> [WHAT YOU NEED TO DO] Gather all lines in the data that hold the string "from".
### AVAILABLE DATA
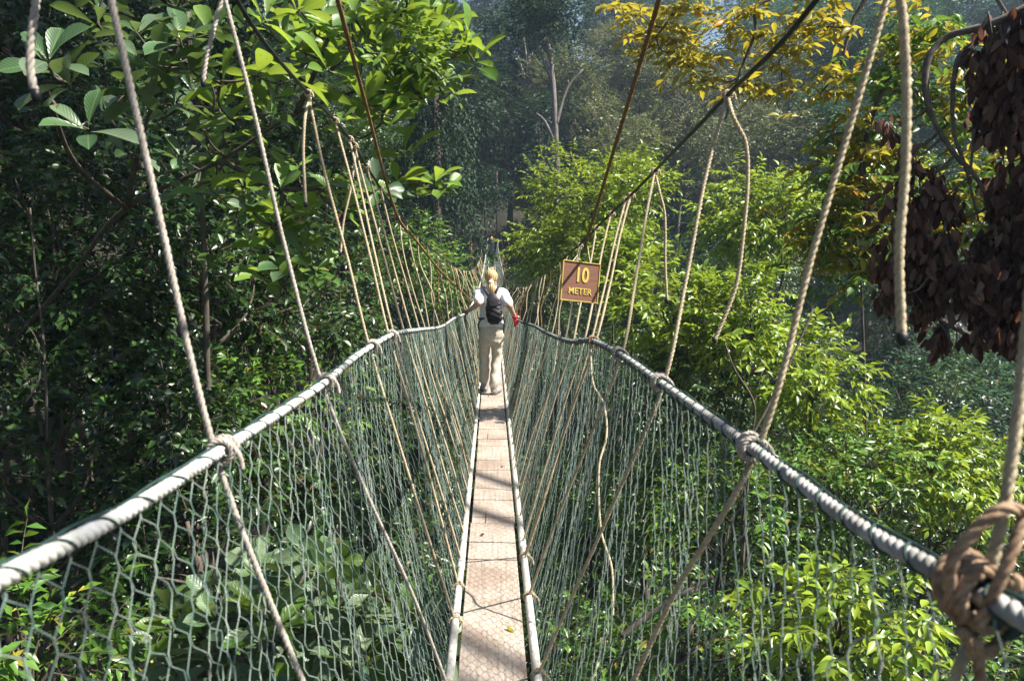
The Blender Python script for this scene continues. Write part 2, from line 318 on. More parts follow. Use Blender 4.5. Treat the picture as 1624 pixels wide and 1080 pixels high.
def tree(name, label, cat, group, px, py, d, rad, sp, seed, r0=None, base=None, bark='bark', cover=None, share=False, lean=.5, hlimit=None):
    c = pt(px, py, d) if px is not None else np.asarray(d, float)
    rad = (rad, rad, rad) if np.isscalar(rad) else rad
    rng = np.random.default_rng(seed+999)
    if base is None: bx, by = c[0]+rng.normal()*.4, c[1]+rng.normal()*.4
    else: bx, by = base
    gz = float(ground(bx, by))-.15; b = np.array([bx, by, gz]); c = np.array([c[0], c[1], max(c[2], gz+rad[2]*.6)])
    root = empty(name, b, label, cat, group)
    r0 = r0 or .05*np.mean(rad)+.06
    key = (sp, share)
    if share and key in PROTO:
        cr, tr, pr, ph = PROTO[key]
        for o, sc in ((cr, None), (tr, None)):
            n = o.copy(); COL.objects.link(n); n.parent = root
            if o is cr:
                n.location = tuple(c-b); n.scale = tuple(np.array(rad)/pr)
            else:
                n.location = tuple(c-b); n.scale = (rad[0]/pr[0], rad[1]/pr[1], rad[2]/pr[2])
            n.rotation_euler.z = seed*1.7
        # own stem down to the ground
        mb = MB(); P = smooth_path([np.zeros(3), (c-b)*.5+rng.normal(size=3)*.3, c-b], 8); tube(mb, P, np.linspace(r0, r0*.5, 8), 7, wob=.06)
        mb.build('trunk', M[bark], root)
        return root
    if share:
        lv, tw, C, rg = crown_mesh(np.zeros(3), rad, sp, seed, cover=cover)
        o = lv.build('crown', M[SPEC[sp]['mat']], root); o.location = tuple(c-b)
        mb = MB(); 
        for k in C: tube(mb, smooth_path([np.array([0, 0, -rad[2]*.6]), k*.5-UP*.5, k], 6), np.linspace(r0*.4, r0*.08, 6), 4)
        t = mb.build('limbs', M[bark], root); t.location = tuple(c-b)
        PROTO[key] = (o, t, np.array(rad), None)
        mb = MB(); P = smooth_path([np.zeros(3), (c-b)*.5+rng.normal(size=3)*.3, c-b], 8); tube(mb, P, np.linspace(r0, r0*.5, 8), 7, wob=.06)
        mb.build('trunk', M[bark], root)
        return root
    lv, tw, C, rg = crown_mesh(c, rad, sp, seed, cover=cover)
    tb = MB(); grow_trunk(tb, b, c, C, r0, rg, lean, rad[2]); tb.v += []
    # twigs go with the trunk's wood
    for v, f in zip(tw.v, tw.f): tb.add(v, f)
    tb.build('trunk', M[bark], root, origin=b)
    lv.build('crown', M[SPEC[sp]['mat']], root, origin=b)
    return root

# ------------------------------------------------------------------ world, sun, camera
w = bpy.data.worlds.new('World'); S.world = w; w.use_nodes = True
nt = w.node_tree; nt.nodes.clear()
sky = nt.nodes.new('ShaderNodeTexSky'); sky.sky_type = 'NISHITA'; sky.sun_disc = False
bg = nt.nodes.new('ShaderNodeBackground'); ow = nt.nodes.new('ShaderNodeOutputWorld')
nt.links.new(sky.outputs[0], bg.inputs[0]); nt.links.new(bg.outputs[0], ow.inputs[0]); bg.inputs[1].default_value = .05
SE, SA = R(52), R(99)      # elevation; azimuth clockwise from +y (from the right)
sd = np.array([math.sin(SA)*math.cos(SE), math.cos(SA)*math.cos(SE), math.sin(SE)])
sky.sun_elevation = SE; sky.sun_rotation = SA
ld = bpy.data.lights.new('sun', 'SUN'); ld.energy = 5; ld.angle = R(.53); ld.color = (1, .95, .86)
lo = link('sun', ld); lo.rotation_euler = Vector(sd).to_track_quat('Z', 'Y').to_euler()
S.view_settings.view_transform = 'Standard'; S.view_settings.look = 'None'; S.view_settings.gamma = 1
S.view_settings.exposure = 1.5
cd = bpy.data.cameras.new('camera'); cam = link('camera', cd); S.camera = cam
cam.location = (0, 0, E); cam.rotation_euler = CAMM.to_euler()
cd.sensor_width = 36; cd.lens = 36*F/1624; cd.clip_end = 1000; cd.clip_start = .05
cd.dof.use_dof = True; cd.dof.focus_distance = 7.5; cd.dof.aperture_fstop = cd.lens/5.0
S.cycles.max_bounces = 5; S.cycles.transparent_max_bounces = 8; S.cycles.diffuse_bounces = 2; S.cycles.glossy_bounces = 2
S.cycles.transmission_bounces = 3; S.cycles.volume_bounces = 1; S.cycles.use_adaptive_sampling = True; S.cycles.adaptive_threshold = .02
S.cycles.use_denoising = True; S.cycles.sample_clamp_indirect = 6

# ------------------------------------------------------------------ terrain
def terrain():
    xs = np.concatenate([np.linspace(-140, -40, 26), np.linspace(-38, 40, 79), np.linspace(44, 140, 25)])
    ys = np.concatenate([np.linspace(-40, -4, 10), np.linspace(-2, 80, 83), np.linspace(84, 240, 30)])
    X, Y = np.meshgrid(xs, ys, indexing='ij'); Z = ground(X, Y)
    n, m = X.shape; V = np.stack([X, Y, Z], -1).reshape(-1, 3)
    i = np.arange(n-1)[:, None]*m; j = np.arange(m-1)[None]
    f = np.stack([i+j, i+m+j, i+m+j+1, i+j+1], -1).reshape(-1, 4)
    mb = MB(); mb.add(V, f); o = mb.build('ground', M['soil']); tag(o, kind='structure')
terrain()
def undergrowth():
    rng = np.random.default_rng(5); n = 11000
    y = 4+rng.random(n)**.75*46; x = (rng.random(n)*2-1)*(6+y*.85)
    O = np.stack([x, y, ground(x, y)], -1); D = np.stack([rng.normal(size=n)*.6, rng.normal(size=n)*.6, np.ones(n)], -1)
    mb = MB(); sprays(mb, None, rng, O, D, 1.5, 9, .34, .15, ELL, droop=.2, nj=.5)
    tag(mb.build('undergrowth', M['floor']), 'dense dark green undergrowth covering the forest floor below the bridge', 'undergrowth', kind='stuff')
undergrowth()

HAZE = .0008
# ------------------------------------------------------------------ rope bridge
def deck_z(y): return E-1.724-.059*y+.00135*np.maximum(0, y-6)**2
def curve(ctrl, pre, post=()):
    P = np.array([*pre, *[pt(*c) for c in ctrl], *post]); Q = smooth_path(P, 900)
    return Q
RAIL = {}; CAB = {}
RAIL[-1] = curve([(0, 918, .85), (200, 812, 1.15), (355, 712, 1.57), (515, 607, 2.49), (568, 563, 3.2), (625, 530, 4.1), (665, 523, 5.4), (700, 518, 7.2), (722, 504, 9.0), (738, 497, 10.35),
    (749, 482, 13), (757, 465, 16), (764, 440, 22), (768, 420, 30), (771, 400, 38), (773, 384, 46), (774, 378, 49)], [(-.56, -1, E-.33), (-.56, .3, E-.345)])
RAIL[1] = curve([(1650, 995, .75), (1560, 946, .84), (1462, 891, .97), (1362, 834, 1.14), (1262, 761, 1.38), (1195, 712, 1.57), (1045, 605, 2.49), (985, 563, 3.2), (938, 540, 4.1), (905, 541, 5.0), (870, 529, 6.3), (848, 517, 7.8), (822, 507, 10.35),
    (813, 487, 13), (807, 468, 16), (800, 443, 22), (795, 420, 30), (791, 400, 38), (789, 386, 46), (788, 379, 49)], [(.55, -1, E-.36), (.55, .3, E-.36)])
CAB[-1] = curve([(375, 0, 2.5), (490, 150, 3.5), (530, 190, 4.1), (560, 228, 4.55), (580, 262, 4.9), (628, 335, 5.7), (665, 378, 6.7), (700, 408, 8.2), (722, 424, 10.8), (745, 429, 15.5),
    (757, 418, 22), (763, 400, 28), (766, 360, 38), (768, 310, 46)], [(-.84, -1, E+2.3), (-.84, .5, E+1.55)], [(-.42, 50, E+3)])
CAB[1] = curve([(1295, 0, 1.96), (1155, 150, 2.65), (1040, 270, 3.85), (1000, 310, 4.45), (960, 347, 5.05), (925, 383, 5.7), (890, 412, 6.5), (862, 436, 7.8), (845, 448, 9.6), (830, 455, 12.3), (817, 450, 16.5),
    (807, 432, 22), (798, 398, 30), (791, 340, 41), (789, 300, 47)], [(.88, -1, E+1.8), (.87, .5, E+1.2)], [(.36, 50, E+3.2)])
def at_y(Q, y):
    y = np.asarray(y, float)
    return np.stack([np.interp(y, Q[:, 1], Q[:, 0]), y, np.interp(y, Q[:, 1], Q[:, 2])], -1)
def near_px(Q, px, py, ymax=60):
    q = (Q-np.array([0, 0, E])) @ CM
    d = np.hypot(812+F*q[:, 0]/-q[:, 2]-px, 540-F*q[:, 1]/-q[:, 2]-py); d[(q[:, 2] > -.2)] = 1e9; d[Q[:, 1] > ymax] = 1e9
    return Q[int(np.argmin(d))]
BR = empty('rope_bridge', (0, 0, float(deck_z(0))), 'long sagging rope bridge with green net sides and a narrow plank walkway', 'bridge')
bo = (0, 0, float(deck_z(0)))
def pole_pt(s, y): y = np.asarray(y, float); return np.stack([s*.187+0*y, y, deck_z(y)-.005], -1)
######
> [EXERCISE ANSWER]
The Blender Python script for this scene continues. Write part 2, from line 318 on. More parts follow. Use Blender 4.5. Treat the picture as 1624 pixels wide and 1080 pixels high.
SE, SA = R(52), R(99)      # elevation; azimuth clockwise from +y (from the right)